The Spanish lemon sector is undergoing a true price crisis that, in the case of the top lemons, dropped up to 25% at origin compared to the previous campaign, having as a main threat the competition of Turkish production. According to some Spanish growers this produce gets into Europe without adequate food safety control measures.

Since the beginning of the year, weekly quotas of lemon bring losses between 8% and 11%, according to numbers from the Ministry of Agriculture, Food and Environment (Magrama).

In this case the on-going campaign presents itself as more difficult than the previous one, when a production of 930,000 tones - a reasonable number from the 41,000 hectares of lemon trees in Spain - had a "harmful" profitability for the farmers as prices collapsed, according to numbers from the Interprofessional of Lemon and Pomegranate (Ailimpo).
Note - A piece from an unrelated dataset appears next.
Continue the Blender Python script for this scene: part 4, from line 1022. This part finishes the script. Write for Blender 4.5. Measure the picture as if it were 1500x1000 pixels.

High production costs come with the demand to comply to the demanding quality and food security controls established by the European Union (EU) to communitarian production, but that doesn't happen in the case of third party countries, meaning that they can compete by presenting lower prices.

80% of the Spanish lemon production is exported, mainly to Germany, France, Italy, the Netherlands and Poland, places that when freely reached by the Turkish product put in danger the market quota for the Spanish product, the price of which dropped, during to the present campaign, 18% and 20% to compete with the Turkish prices.

In just ten years time, Turkey went from an unknown and harmless competitor to be among the main world producers of lemon and pomegranate, next to Spain, Italy, Argentina, South Africa and the United States.

In the last decade, Turkey doubled its production and exportation levels, until reaching, in the last campaign, 860,000 tons of lemon - exporting 465,000 of those - an amount that steps on the toes of Spain data.

According to Ailimpo's predictions for the 2011/2012 campaign, Turkey can increase their production by up to 10%, which would diminish the distance between Turkish produce and the Spanish leading lemon in the European market - the main destination for both countries product.

By now, Spain has already lost to Turkey the leading position in the Russian market, going from 59,000 tons in 2003/2004 to 13,4000 in the last campaign, a small number that was mainly made in the whole between the end of the campaign for the Turkish Lamas lemon and the beginning of the campaign in Argentina.

Ailimpo considers that, despite inferior quality, the Turkish lemon counts on its lower price, which is thanks to cheap labor, lower production costs and support from its Government through "hidden subsidies" to export - worth more than 100 dollars (around 80 Euro) per ton.

Ailimpo also regrets the effects of the Association agreement between the European Commission and Turkey, allowing free circulation to Turkish lemons in the European area with tariff exemption, while, according to its information, the European product gets an aggravation of 54.6% when entering Turkey.

Producers consider that the dominant position of distribution in the value chain and the proliferation of a black economy are other factors to account for when talking about the sector's instability.